What do we need to grieve before we rebuild?
What wounds need to be acknowledged and healed?
What do we want the next chapter of our story to say?
The result: Leaders and organizations don’t just recover. They transform.
Why This Framework Works
Traditional models assume crisis is rare, brief, and resolvable.
But what if the crisis is chronic?
What if it's emotional, not just operational?
What if it’s existential?
This framework doesn’t offer quick fixes. It offers a deeper path forward.
By moving from prediction to anticipation, from control to presence, and from avoidance to integration, leaders are equipped to:
Lead with integrity and courage, even when they don’t have all the answers
Support their teams without taking on every burden alone
Make decisions that align with their mission, even in the midst of uncertainty
Communicate in ways that heal, not just inform
In short, they learn to hold space for transformation—without burning out.
Who This Is For
This framework was developed for leaders in social impact organizations, but its relevance extends far beyond.
It speaks to:
Nonprofit leaders navigating staff exhaustion, funding instability, and fractured communities
Healthcare professionals holding burnout, grief, and unrelenting pressure
Educators and administrators trying to serve amid disconnection and moral distress
Faith-based leaders grappling with cultural loss, transformation, and resilience
In every case, the question is the same:
How do we lead when we’re not sure what comes next?

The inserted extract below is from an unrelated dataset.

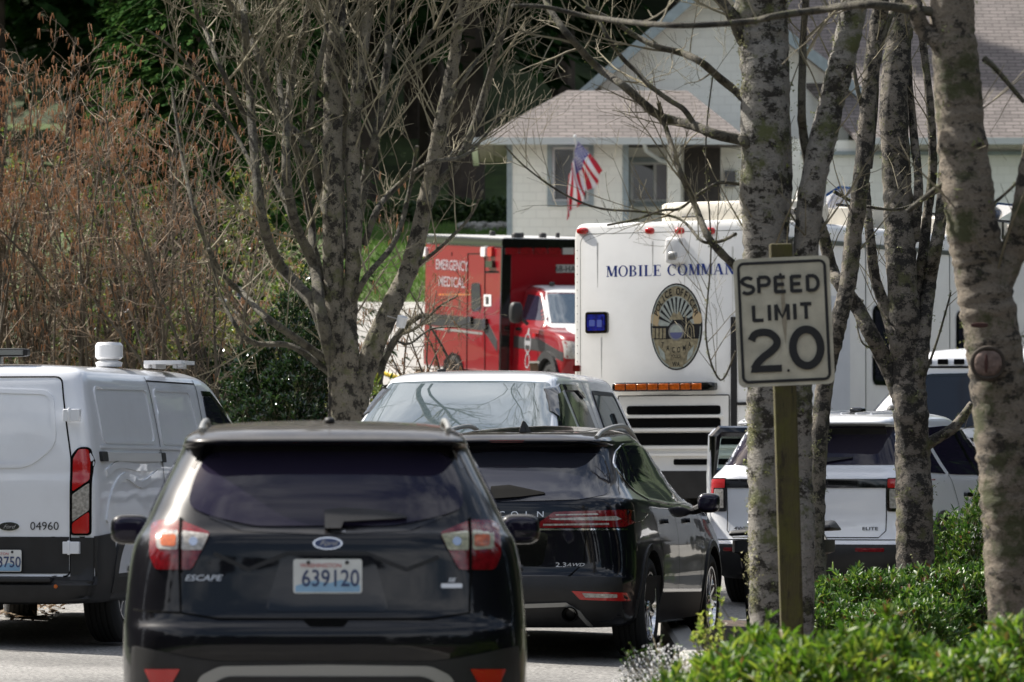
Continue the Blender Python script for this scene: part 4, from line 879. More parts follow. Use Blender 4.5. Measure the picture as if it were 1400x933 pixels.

This framework offers an answer—not a map, but a compass.
A Final Word
Crisis doesn’t mean we’ve failed.
It means we’re being asked to pay attention.
To reimagine how we live, serve, lead, and belong.
Anticipation. Presence. Integration.
Three simple words.
A profound shift in how we hold ourselves—and one another—through fire.
When leaders are formed in these practices, institutions can heal.
When institutions heal, communities grow stronger.
And when communities grow stronger, a more just and humane society becomes possible.